[START OF GIVEN DATA]

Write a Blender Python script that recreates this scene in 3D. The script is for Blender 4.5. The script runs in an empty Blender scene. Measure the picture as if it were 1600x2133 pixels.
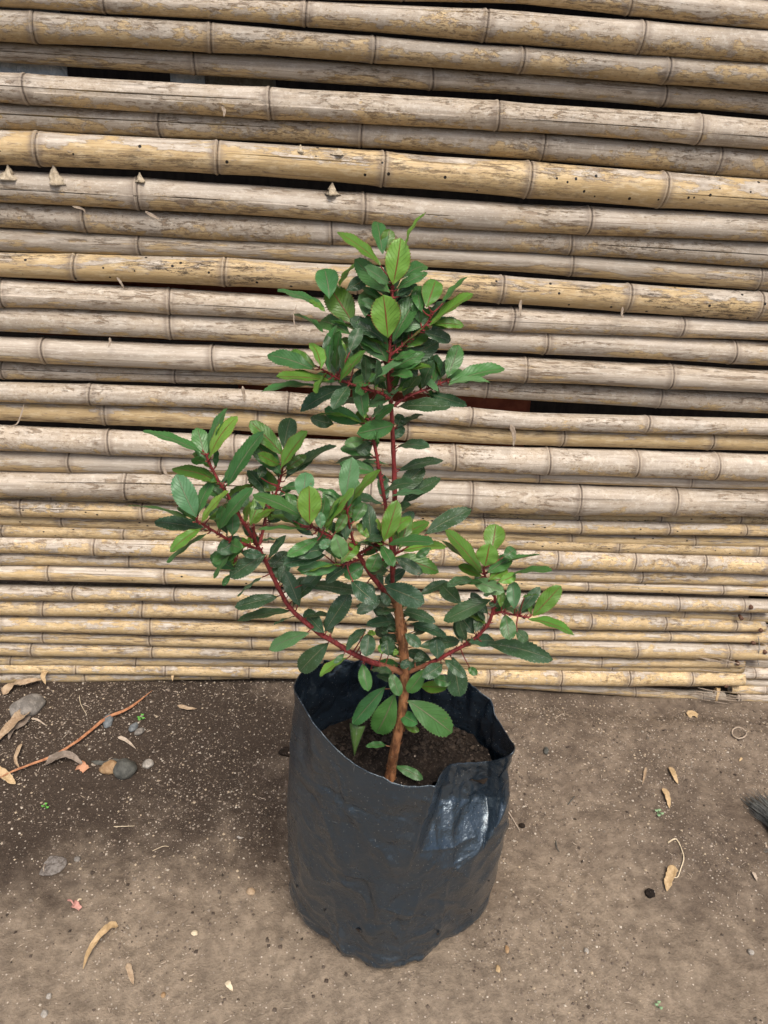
import bpy, math, random
import numpy as np
from mathutils import Vector, noise
random.seed(7); rng = np.random.default_rng(7)
S = bpy.context.scene
COL = S.collection
R = math.radians

# ---------------------------------------------------------------- camera, sky, sun, exposure
CAM_H = 1.45; FPX = 1600.0; PITCH = R(30); ROLL = R(3.6)
_f = np.array([0, math.cos(PITCH), -math.sin(PITCH)])
_u0 = np.array([0, math.sin(PITCH), math.cos(PITCH)]); _r0 = np.array([1.0, 0, 0])
_r = _r0*math.cos(ROLL) + _u0*math.sin(ROLL); _u = -_r0*math.sin(ROLL) + _u0*math.cos(ROLL)
CAM = np.array([0.0, 0.0, CAM_H])
cd = bpy.data.cameras.new('camera'); cam = bpy.data.objects.new('camera', cd); COL.objects.link(cam)
from mathutils import Matrix
cam.matrix_world = Matrix(((_r[0], _u[0], -_f[0], 0), (_r[1], _u[1], -_f[1], 0), (_r[2], _u[2], -_f[2], CAM_H), (0, 0, 0, 1)))
cd.sensor_fit = 'VERTICAL'; cd.sensor_height = 36; cd.lens = FPX/2133*36
cd.clip_start = 0.01; cd.clip_end = 500
S.camera = cam
SUN_EL, SUN_AZ = 62, 163           # azimuth measured clockwise from +Y (the sun stands behind the camera, to its right)
W = bpy.data.worlds.new('World'); S.world = W; W.use_nodes = True
wn = W.node_tree; bg = wn.nodes['Background']; sky = wn.nodes.new('ShaderNodeTexSky')
sky.sky_type = 'NISHITA'; sky.sun_disc = False; sky.sun_elevation = R(SUN_EL); sky.sun_rotation = R(SUN_AZ)
sky.air_density = 1.0; sky.dust_density = 5.0; sky.ozone_density = 0.6
wn.links.new(sky.outputs[0], bg.inputs[0]); bg.inputs[1].default_value = 0.078
sl = bpy.data.lights.new('sun', 'SUN'); sl.energy = 1.5; sl.angle = R(30); sl.color = (1.0, 0.94, 0.86)
so = bpy.data.objects.new('sun', sl); COL.objects.link(so)
sd = Vector((math.sin(R(SUN_AZ))*math.cos(R(SUN_EL)), math.cos(R(SUN_AZ))*math.cos(R(SUN_EL)), math.sin(R(SUN_EL))))
so.rotation_euler = sd.to_track_quat('Z', 'Y').to_euler()
S.view_settings.view_transform = 'Standard'; S.view_settings.look = 'None'; S.view_settings.gamma = 1
S.view_settings.exposure = 1.12

# ---------------------------------------------------------------- rays of the photograph's pixels (1600 x 2133)
def ray(x, y):
    d = _f + _r*(x-800)/FPX + _u*(1066.5-y)/FPX
    return d/np.linalg.norm(d)
def on_ground(x, y, z=0.0):
    d = ray(x, y); return CAM + d*(z-CAM_H)/d[2]
def on_depth(x, y, Y):
    d = ray(x, y); return CAM + d*Y/d[1]
def proj(P):
    P = np.asarray(P) - CAM
    zc = P@_f
    return 800 + FPX*(P@_r)/zc, 1066.5 - FPX*(P@_u)/zc
PSI = R(4.2); W0 = np.array([0, 1.575, 0.0]); WT = np.array([math.cos(PSI), math.sin(PSI), 0]); WN = np.array([math.sin(PSI), -math.cos(PSI), 0])
def on_wall(x, y, off=0.0):
    d = ray(x, y); t = ((W0 + WN*off - CAM)@WN)/(d@WN)
    P = CAM + d*t
    return (P-W0)@WT, P[2], t       # s along the fence, height, distance

# ---------------------------------------------------------------- helpers
def tag(o, label=None, cat=None, group=None, kind=None):
    if label: o['label'] = label
    if cat: o['category'] = cat
    if group: o['group'] = group
    if kind: o['kind'] = kind
    return o
def thing(name, label, cat, loc, group=None, kind=None):
    o = bpy.data.objects.new(name, None); COL.objects.link(o); o.location = tuple(loc); o.empty_display_size = 0.05
    tag(o, label, cat, group, kind); return o
def root_loc(p):
    v = Vector((0, 0, 0))
    while p is not None:
        v = v + Vector(p.location); p = p.parent
    return v
def mesh(name, V, Fs, mat, parent=None, origin=None, smooth=True, attrs=None, uv=None):
    V = np.asarray(V, dtype=float)
    if parent is not None: org = np.array(root_loc(parent))
    elif origin is not None: org = np.asarray(origin, float)
    else: org = np.zeros(3)
    me = bpy.data.meshes.new(name)
    if isinstance(Fs, np.ndarray) and Fs.ndim == 2:
        n = len(Fs); k = Fs.shape[1]
        me.vertices.add(len(V)); me.vertices.foreach_set('co', (V-org).ravel())
        me.loops.add(n*k); me.loops.foreach_set('vertex_index', Fs.ravel().astype(np.int32))
        me.polygons.add(n); me.polygons.foreach_set('loop_start', np.arange(0, n*k, k, dtype=np.int32))
        me.polygons.foreach_set('loop_total', np.full(n, k, dtype=np.int32))
        me.update(calc_edges=True)
    else:
        me.from_pydata((V-org).tolist(), [], [tuple(int(i) for i in f) for f in Fs]); me.update()
    me.polygons.foreach_set('use_smooth', [smooth]*len(me.polygons))
    if attrs:
        for k, a in attrs.items():
            a = np.asarray(a, float)
            if a.ndim == 1:
                at = me.attributes.new(k, 'FLOAT', 'POINT'); at.data.foreach_set('value', a)
            else:
                at = me.attributes.new(k, 'FLOAT_COLOR', 'POINT'); at.data.foreach_set('color', a.ravel())
    if uv is not None:
        ul = me.uv_layers.new(name='UVMap'); uv = np.asarray(uv, float)
        li = np.zeros(len(me.loops), dtype=np.int32); me.loops.foreach_get('vertex_index', li)
        ul.data.foreach_set('uv', uv[li].ravel())
    me.validate()
    o = bpy.data.objects.new(name, me); COL.objects.link(o)
    if parent is not None: o.parent = parent
    else: o.location = tuple(org)
    if mat: me.materials.append(mat)
    return o
class Buf:
    def __init__(s): s.V = []; s.F = []; s.n = 0
    def add(s, V, F):
        V = np.asarray(V, float); s.V.append(V); s.F += [tuple(i+s.n for i in f) for f in F]; s.n += len(V)
    def verts(s): return np.concatenate(s.V)
def spline(P, k=6):
    P = np.asarray(P, float)
    if len(P) < 3: return np.array([P[0]+(P[-1]-P[0])*i/k for i in range(k+1)])
    Q = np.vstack([2*P[0]-P[1], P, 2*P[-1]-P[-2]]); out = []
    for i in range(1, len(Q)-2):
        a, b, c, d = Q[i-1], Q[i], Q[i+1], Q[i+2]
        for j in range(k):
            t = j/k
            out.append(0.5*((2*b)+(-a+c)*t+(2*a-5*b+4*c-d)*t*t+(-a+3*b-3*c+d)*t**3))
    out.append(P[-1]); return np.array(out)
def tube(P, rad, n=8, wob=0.0, cap=True, seed=0):
    P = np.asarray(P, float); m = len(P); rad = np.broadcast_to(np.asarray(rad, float), (m,))
    V = []; F = []
    T = np.gradient(P, axis=0); T /= np.maximum(np.linalg.norm(T, axis=1)[:, None], 1e-9)
    a = np.cross(T[0], [0.3, 0.9, 0.2]); a /= np.linalg.norm(a)
    for i in range(m):
        a = a - T[i]*(a@T[i]); a /= np.linalg.norm(a); b = np.cross(T[i], a)
        for j in range(n):
            w = 2*math.pi*j/n; d = a*math.cos(w)+b*math.sin(w)
            rr = rad[i]
            if wob: rr *= 1+wob*noise.noise(Vector((P[i]*90+d*1.3+seed).tolist()))
            V.append(P[i]+d*rr)
    for i in range(m-1):
        for j in range(n):
            F.append((i*n+j, i*n+(j+1) % n, (i+1)*n+(j+1) % n, (i+1)*n+j))
    if cap:
        V.append(P[0]); V.append(P[-1]); c0 = m*n; c1 = c0+1
        for j in range(n):
            F.append((c0, (j+1) % n, j)); F.append((c1, (m-1)*n+j, (m-1)*n+(j+1) % n))
    return np.array(V), F

# ---------------------------------------------------------------- node material helper
class NT:
    def __init__(s, name):
        s.m = bpy.data.materials.new(name); s.m.use_nodes = True; s.t = s.m.node_tree
        s.b = s.t.nodes['Principled BSDF']; s.out = s.t.nodes['Material Output']
    def n(s, typ, **kw):
        x = s.t.nodes.new(typ)
        for k, v in kw.items(): setattr(x, k, v)
        return x
    def l(s, a, b): s.t.links.new(a, b)
    def val(s, sock, v):
        if hasattr(v, 'is_output') or hasattr(v, 'links'): s.l(v, sock)
        else: sock.default_value = v
    def attr(s, name, typ='GEOMETRY', out='Fac'):
        a = s.n('ShaderNodeAttribute'); a.attribute_name = name; a.attribute_type = typ; return a.outputs[out]
    def math(s, op, a, b=0.0, c=None, clamp=False):
        m = s.n('ShaderNodeMath', operation=op, use_clamp=clamp); s.val(m.inputs[0], a); s.val(m.inputs[1], b)
        if c is not None: s.val(m.inputs[2], c)
        return m.outputs[0]
    def mapr(s, v, a, b, c=0.0, d=1.0):
        m = s.n('ShaderNodeMapRange'); m.interpolation_type = 'SMOOTHSTEP'; s.val(m.inputs[0], v)
        for i, q in enumerate((a, b, c, d)): s.val(m.inputs[i+1], q)
        return m.outputs[0]
    def noise(s, vec, scale, detail=4, rough=0.55, w=None):
        x = s.n('ShaderNodeTexNoise'); x.inputs['Scale'].default_value = scale; x.inputs['Detail'].default_value = detail
        x.inputs['Roughness'].default_value = rough; s.l(vec, x.inputs['Vector']); return x.outputs[0]
    def voro(s, vec, scale, out='Distance', rnd=1.0):
        x = s.n('ShaderNodeTexVoronoi'); x.inputs['Scale'].default_value = scale; x.inputs['Randomness'].default_value = rnd
        s.l(vec, x.inputs['Vector']); return x.outputs[out]
    def mix(s, f, a, b, mode='MIX'):
        x = s.n('ShaderNodeMix', data_type='RGBA', blend_type=mode, clamp_factor=True)
        s.val(x.inputs[0], f)
        for k, v in ((6, a), (7, b)):
            if isinstance(v, tuple): x.inputs[k].default_value = (*v, 1) if len(v) == 3 else v
            else: s.l(v, x.inputs[k])
        return x.outputs[2]
    def comb(s, x, y, z):
        c = s.n('ShaderNodeCombineXYZ')
        for i, v in enumerate((x, y, z)): s.val(c.inputs[i], v)
        return c.outputs[0]
    def sep(s, v):
        c = s.n('ShaderNodeSeparateXYZ'); s.l(v, c.inputs[0]); return c.outputs
    def geo(s, o): return s.n('ShaderNodeNewGeometry').outputs[o]
    def tc(s, o): return s.n('ShaderNodeTexCoord').outputs[o]
    def bump(s, h, dist=0.002, strength=1.0):
        b = s.n('ShaderNodeBump'); b.inputs['Distance'].default_value = dist; b.inputs['Strength'].default_value = strength
        s.l(h, b.inputs['Height']); s.l(b.outputs[0], s.b.inputs['Normal'])
    def fin(s, col, rough=0.6, spec=0.5):
        s.val(s.b.inputs['Base Color'], col if not isinstance(col, tuple) else (*col, 1)); s.val(s.b.inputs['Roughness'], rough)
        s.b.inputs['Specular IOR Level'].default_value = spec; return s.m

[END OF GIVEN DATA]

EXERCISE DIRECTIONS - In the data above, please extract the lines from the first one through the line with "R = math.radians", exactly, and keep pictures out.

THE OUTPUT -
Write a Blender Python script that recreates this scene in 3D. The script is for Blender 4.5. The script runs in an empty Blender scene. Measure the picture as if it were 1600x2133 pixels.
import bpy, math, random
import numpy as np
from mathutils import Vector, noise
random.seed(7); rng = np.random.default_rng(7)
S = bpy.context.scene
COL = S.collection
R = math.radians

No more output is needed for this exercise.